Ralph Lemon, a multi-disciplinary artist whose work spans painting, drawing, writing and dance, has won the Whitney Museum’s Bucksbaum Award, a prize given to one participant in each edition of the museum’s biennial exhibition.
Lemon’s work in Whitney Biennial 2022: Quiet as It’s Kept took the form of hundreds of drawings and paintings installed throughout the museum, a display that changed over the course of the exhibition and included installing works in improbable locations, for example atop wall texts or within the freestanding walls holding other artists’ work. Many of those pieces consisted of bustling abstract grids made up of colourful mixes of geometric and vaguely floral forms. The Cincinnati-born, Brooklyn-based artist has likened his drawings to “a mapping akin to an anthropological practice”.

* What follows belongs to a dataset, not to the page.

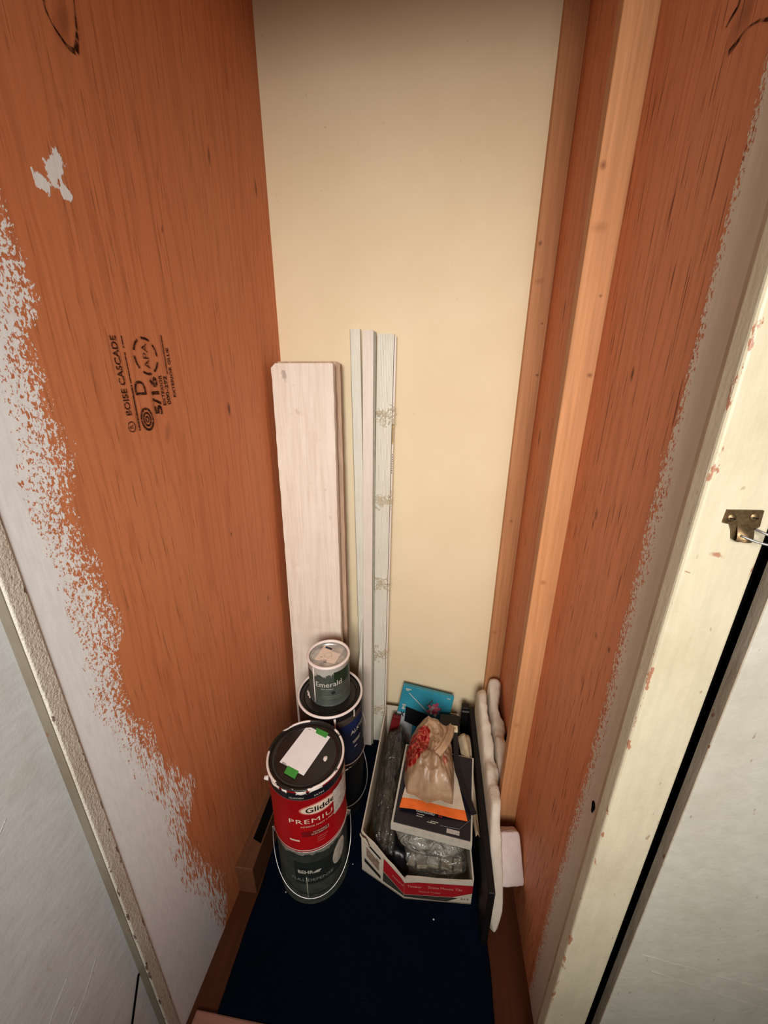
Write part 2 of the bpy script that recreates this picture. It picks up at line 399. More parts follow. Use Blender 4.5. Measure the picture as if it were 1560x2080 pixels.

The Bucksbaum Award, named for longtime Whitney trustee Melva Bucksbaum (1933-2015), has been given out following every Whitney Biennial since 2000 and comes with $100,000. Past recipients have included Tiona Nekkia McClodden in 2019, Pope.L in 2017, Zoe Leonard in 2014 and Mark Bradford in 2006. Following his win, Lemon will be involved in an as-yet unspecified special project at the museum in the coming months.
“Ralph Lemon’s talent and range over a career dedicated to performance, drawing, educating and the pursuit of an imaginative creative process make him one of the most compelling American artists working today,” Adam D. Weinberg, the Whitney’s director, said in a statement.
In addition to his visual art practice, Lemon may be best known for his work as a dancer and choreographer. He currently serves as artistic director of Cross Performance, a company that, as its name suggests, focuses on developing and presenting cross-disciplinary and cross-cultural works. In 2016 he received a National Medal of Arts from US president Barack Obama.
In a 2012 interview with James Hannaham in Bomb magazine, Lemon framed his multi-disciplinary approach to his work. “I do a number of things, and they all are interrelated,” he said. “There’s no hierarchy. They all feel quite organic and there’s fluidity to them. It’s all kind of the same thing. It’s a practice: a need to imagine and to give some kind of form to that.”